Make an exact copy of the data below, leaving out every picture.

[start]

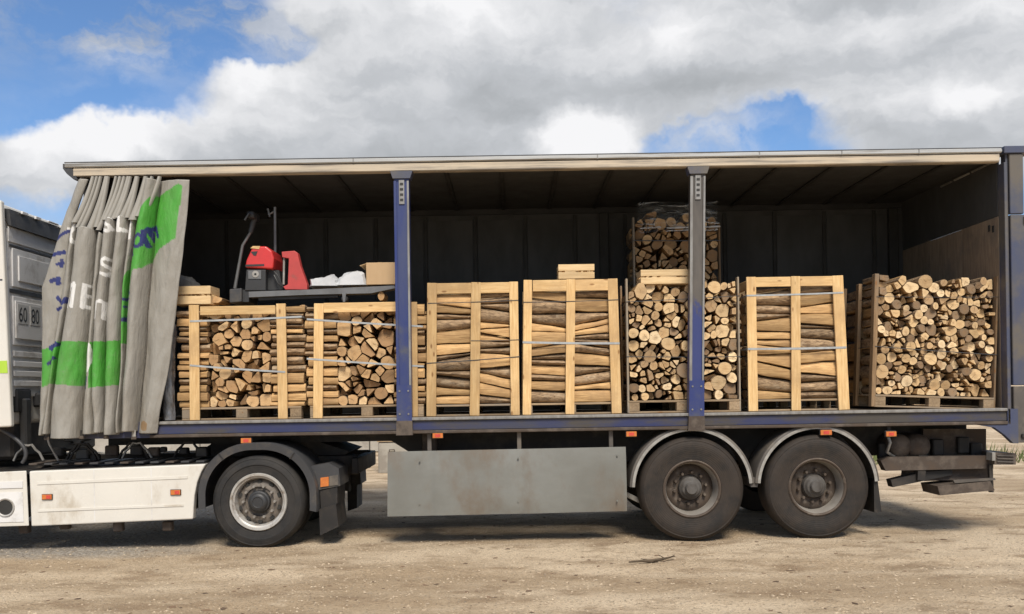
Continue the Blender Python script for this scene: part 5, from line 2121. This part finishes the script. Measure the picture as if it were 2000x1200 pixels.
C8 = end_load('tall dark firewood stack in the second row, rising under the roof', 1243, 1405, 418, 800, 1.32, 0.062, 131,
              [(-1, 0.0, 0.08, 0.022, 'greyboardZ', -0.03), (1, 0.0, 0.08, 0.02, 'brownboardZ', -0.12)],
              [((1245, 470), (1405, 470), M['strapd'], 0.010)], (0.0, 0.5, 1.0), ragged=0.10, depth=1.0, mt='end_warm', round_p=0.2)
# stretch film around the head of the tall stack
film, t, b = pbr('stretch_film')
v, c, rnd = objvec(t)
nz = t.noise(t.scalevec(v, (1.5, 1.5, 9)), 3.0, 6, 0.65)
tr_ = t.n('ShaderNodeBsdfTransparent')
gl = t.n('ShaderNodeBsdfGlossy', ins={'Color': (0.8, 0.85, 0.9, 1), 'Roughness': 0.25})
mxs = t.n('ShaderNodeMixShader', ins={0: t.mapr(nz, 0.50, 0.70, 0.03, 0.42), 1: tr_.outputs[0], 2: gl.outputs[0]})
out = [n_ for n_ in t.t.nodes if n_.type == 'OUTPUT_MATERIAL'][0]
t.set(out.inputs[0], mxs.outputs[0])
bump(t, gl, nz, 0.8, 0.02)
x0, x1 = P(1241, 450, 1.32)[0], P(1408, 450, 1.32)[0]
rows = []
for j in range(9):
    z = P(1320, 395, 1.32)[1] - 0.36 * j / 8
    row = []
    for i in range(31):
        u = i / 30
        x = x0 + (x1 - x0) * u
        row.append((x, 1.312 + 0.018 * mnoise.noise(Vector((x * 4, z * 14, 3))) + (0.1 if i in (0, 30) else 0), z + 0.012 * mnoise.noise(Vector((x * 3, j, 1)))))
    rows.append(row)
mb = MB()
mb.grid(rows)
mb.build('stretch_film', film, C8, smooth=180, recalc=False)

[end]

● **Solved exercise**:
Continue the Blender Python script for this scene: part 5, from line 2121. This part finishes the script. Measure the picture as if it were 2000x1200 pixels.
C8 = end_load('tall dark firewood stack in the second row, rising under the roof', 1243, 1405, 418, 800, 1.32, 0.062, 131,
              [(-1, 0.0, 0.08, 0.022, 'greyboardZ', -0.03), (1, 0.0, 0.08, 0.02, 'brownboardZ', -0.12)],
              [((1245, 470), (1405, 470), M['strapd'], 0.010)], (0.0, 0.5, 1.0), ragged=0.10, depth=1.0, mt='end_warm', round_p=0.2)
# stretch film around the head of the tall stack
film, t, b = pbr('stretch_film')
v, c, rnd = objvec(t)
nz = t.noise(t.scalevec(v, (1.5, 1.5, 9)), 3.0, 6, 0.65)
tr_ = t.n('ShaderNodeBsdfTransparent')
gl = t.n('ShaderNodeBsdfGlossy', ins={'Color': (0.8, 0.85, 0.9, 1), 'Roughness': 0.25})
mxs = t.n('ShaderNodeMixShader', ins={0: t.mapr(nz, 0.50, 0.70, 0.03, 0.42), 1: tr_.outputs[0], 2: gl.outputs[0]})
out = [n_ for n_ in t.t.nodes if n_.type == 'OUTPUT_MATERIAL'][0]
t.set(out.inputs[0], mxs.outputs[0])
bump(t, gl, nz, 0.8, 0.02)
x0, x1 = P(1241, 450, 1.32)[0], P(1408, 450, 1.32)[0]
rows = []
for j in range(9):
    z = P(1320, 395, 1.32)[1] - 0.36 * j / 8
    row = []
    for i in range(31):
        u = i / 30
        x = x0 + (x1 - x0) * u
        row.append((x, 1.312 + 0.018 * mnoise.noise(Vector((x * 4, z * 14, 3))) + (0.1 if i in (0, 30) else 0), z + 0.012 * mnoise.noise(Vector((x * 3, j, 1)))))
    rows.append(row)
mb = MB()
mb.grid(rows)
mb.build('stretch_film', film, C8, smooth=180, recalc=False)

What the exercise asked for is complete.